After his brief success with the band, Nicolás Molina decided to venture into an even more intimate creative process, far from the ties of a group, and with his own name.

“While Molina y Los Cósmicos was a group, it was a solo project with a band name if you like,” he explains. "But there is a whole issue that is particular in music because you can be in a super emergent project where a lot of things may be happening but it is not enough for you to quit your job."

The decision to take distance from the band format was accompanied by a personal process where Molina began to “feel the world differently”, and much more personal songs emerged, always recorded at home with a particular sound.

Thanks to his experience of years as a recording technician, Molina spent the last year looking for that "naturalness" in his songs, with the firm intention of reaching a level of honesty that could speak for itself.

This is how “Querencia” is born, an album where the sound varies not only in instrumentation, but also in the decision-making process, where the singer-songwriter sought to transmit a complicated personal process through simplicity.

"While in Molina and Los Cósmicos there was more production work, in ‘Querencia’ I had the need to work with the human resources at hand," he tells us. “The same goes for the lyrics and the recording process. It was like naturalizing the recording.”

It was no longer about speaking of sincerity because, as Molina emphasizes, that has never been lacking in his work. It is rather an honest process for himself.

"The cover, for example, is a polaroid of a photo that represents the album," he says, comparing it to other previous album covers that had been made by designers. "All decision making, whether aesthetic or sound, was more natural."

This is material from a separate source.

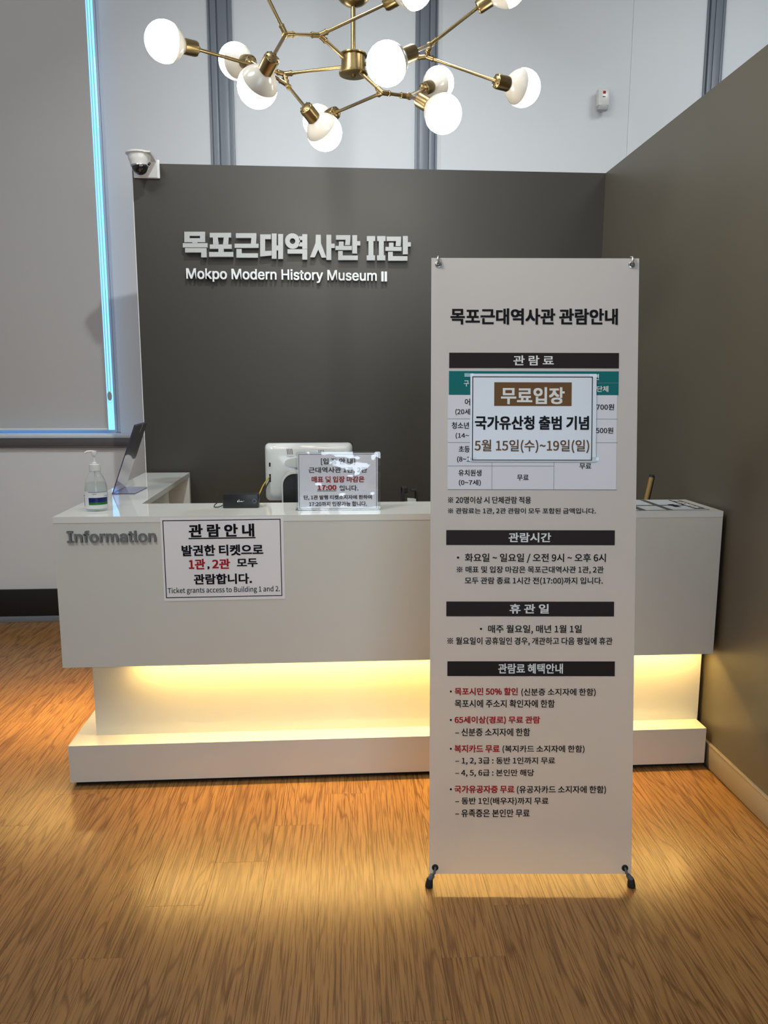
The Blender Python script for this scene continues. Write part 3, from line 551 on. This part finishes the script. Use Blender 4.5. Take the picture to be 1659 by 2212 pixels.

And the result was precisely that: a natural, intimate and simple album, which contrasts radically with the convoluted bustle of Latin music that populates mainstream charts.

Nicolás Molina is, in short, a sample of the new Latin American sound - a simpler, more sincere, more real sound that breaks with all stereotypes.

“Querencia” will release on September 10 at La Trastienda de Montevideo, and from there, Molina will bring his songs in all formats, both in-band and solo, around the world. He is set,  again for a show at the South by Southwest festival in Austin, Texas, in March 2020.